The lessons taught in The Anabasis of Cyrus are still relevant. Organization, battle tactics, adjusting to the unexpected, and leadership by example, still rule the day. History may never record great fighting retreats as these again. The last great fighting retreat was preformed by the U.S. Marines as them battled out of the Chosen Reservoir in Korea in 1950. Even in that battle, air support played a major role. Air superiority now holds the key, as shown by the destroyed men and arms at the Falaise Gap in 1944 and on the Road of Death out of Kuwait in 1991. Given the level of technology today, the likelihood that anyone will ever again read of great fighting retreats against a superior foe is almost zero.
The examples of leadership and oratory contained within this ancient tome carries a lasting legacy that continued to rhyme for 2,500 years, when men would rise to the challenge and use their skill of reason and nobility to lead other men to safety.
Here’s another example: the retreat of the Czechoslovak Legion the length of Russia to Vladivostok.
Hi Mitch,
Good find!
I’m glad that someone took up the baton and added their own links to similar stories.
Seeing your comment moved me to add a nod to the U.S. Navy with these actions involving fighting retreats.
Battle off Samar in 1944 and Desron 29 in Battle of Java in 1942.
http://en.wikipedia.org/wiki/Battle_off_Samar
http://www.destroyerhistory.org/desron29/index.html
HG, thanks for this. Yes, epic retreats are a category unto themselves.
Slim’s Retreat Into Victory is an excellent book. The story of Stillwell’s march out of Burma is well told in Eric Larrabee’s book Commander in Chief: Franklin Roosevelt, his Lieutenants and Their War — there is a chapter on Stillwell.
Sir John Moore I have heard of, but have not read a good book on him or on the Peninsular War — a gap I should make good on.
I had never heard of Allassandri’s epic before. A good story.
Mitch, thanks. The Czech Legion’s journey has been called the Czech Anabasis — and a remarkable tale it is. It would make a great movie.
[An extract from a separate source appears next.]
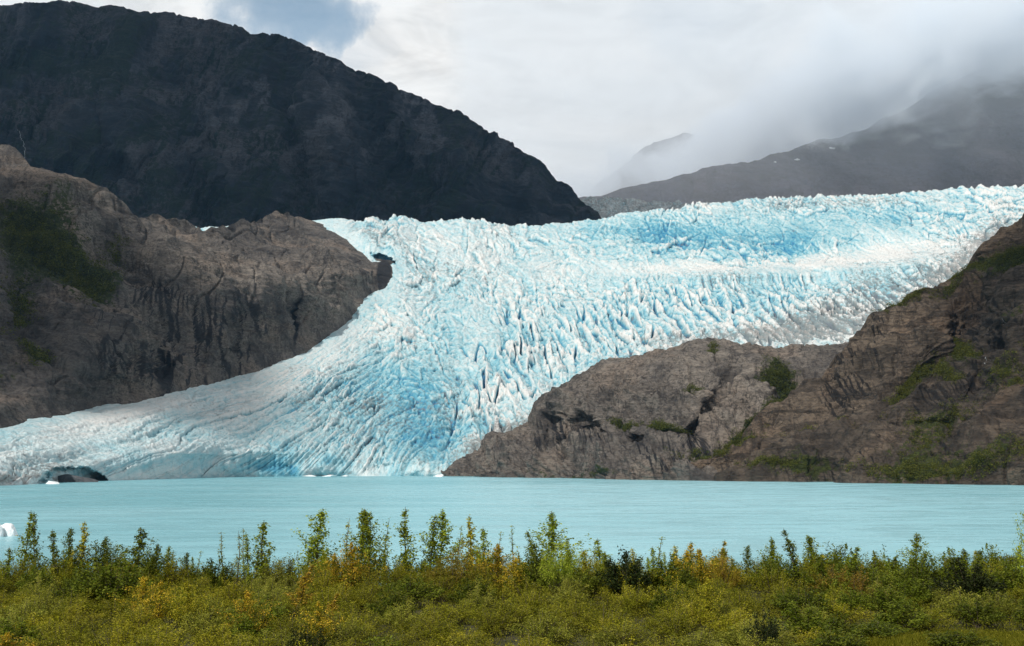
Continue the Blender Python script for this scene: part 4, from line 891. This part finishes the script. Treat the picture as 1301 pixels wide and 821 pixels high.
shade_cloud(-1000, 4250, 1200, 1750, 1050, 1, "broad cloud high over the left mountains that shades them", 180)

def box_mesh(name, lo, hi):
    V = [(x, y, z) for x in (lo[0], hi[0]) for y in (lo[1], hi[1]) for z in (lo[2], hi[2])]
    return mesh_np(name, V, [(0, 1, 3, 2), (4, 6, 7, 5), (0, 4, 5, 1), (2, 3, 7, 6), (0, 2, 6, 4), (1, 5, 7, 3)], smooth=False)
m = Mat("air_haze"); m.out(m.n('ShaderNodeVolumePrincipled', {'Color': (.36, .64, 1.0, 1), 'Density': 1.0e-5, 'Anisotropy': .2}).outputs[0], 'Volume')
o = link('haze', box_mesh('haze', (-4200, -330, -13), (4200, 5180, 2150)), m.m); tag(o, kind='stuff')

m = Mat("low_cloud_vapour"); pos = m.n('ShaderNodeNewGeometry').outputs['Position']
s3 = m.n('ShaderNodeSeparateXYZ', {0: pos}); xw, yw, zw = s3.outputs
zc = m.math('ADD', m.math('MULTIPLY', xw, .28), m.ramp(yw, 6500, 7300, 1270, 1350))                    # the cloud base climbs along the slope to the right
nz = m.noise(m.mapping(pos, (1, 1, 1.3)), .0024, 8, .62, .5)
hgt = m.math('SUBTRACT', zw, zc)
prof = m.math('MULTIPLY', m.ramp(hgt, -260, 160), m.ramp(hgt, 180, 620, 1, 0))
den = m.ramp(m.math('ADD', prof, m.math('MULTIPLY', m.math('SUBTRACT', nz, .5), 4.2)), .55, 1.5, 0, .011)
thin = m.math('MULTIPLY', m.ramp(hgt, -1000, 100), 3.2e-4)
near = m.ramp(m.math('SUBTRACT', yw, m.ramp(xw, 800, 1500, 7150, 5200)), 0, 350)      # the bank lies behind the slope on the left and over it on the right
den = m.math('MULTIPLY', den, near)
m.out(m.n('ShaderNodeVolumePrincipled', {'Color': (.90, .945, 1, 1), 'Density': m.math('ADD', den, thin), 'Anisotropy': -.3}).outputs[0], 'Volume')
o = link('low_cloud', box_mesh('low_cloud', (-300, 5200, 850), (3600, 8200, 3000)), m.m); tag(o, kind='stuff')


# ------------------------------------------------------------------ render settings
scene.render.engine = 'CYCLES'
scene.view_settings.view_transform = 'Standard'; scene.view_settings.look = 'None'
scene.view_settings.exposure = 0.0; scene.view_settings.gamma = 1.0
scene.cycles.max_bounces = 8; scene.cycles.diffuse_bounces = 3; scene.cycles.glossy_bounces = 2; scene.cycles.transmission_bounces = 4; scene.cycles.volume_bounces = 6
scene.cycles.use_denoising = True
In the category of unsuccessful retreats destroyed by air power should also be included the German retreat from Marseilles in 1944. I knew an American army engineer who had been one of the first Americans to view the miles of burned-out tanks, trucks and other vehicles, and still-unburied burned bodies left from the air attacks. When I saw the Road of Death coverage during the Gulf War I thought immediately of his stories.
HG, excellent post. I’d never heard of Allassandri either.
Another example would be Mao’s Long March: it may actually be the most consequential Anabasis of the 20th Century.
The withdrawal of the Czech Legion could have been more consequential: with the right correlation of forces, Bolshevism could have been strangled in the cradle and the Czechs would have been an important part. John Boyd argued that grand strategy was the only positive and creative level of war (as opposed to negative and destructive). No period demonstrates the swirling vortex of grand strategic creative possibility than the end of WWI and WW2.
Thanks all for the nice feedback and futher examples.
As for Allassandri’s retreat, I chanced accross it when researching a paper on World War II in grad school. The story, intrigued me because so little was ever known about it outside the Legion archives.
The litany of fighting retreats can hardly omit the breakout of the 1st Marine Division from the Chosin Reservoir in North Korea in Nov.-Dec. 1950.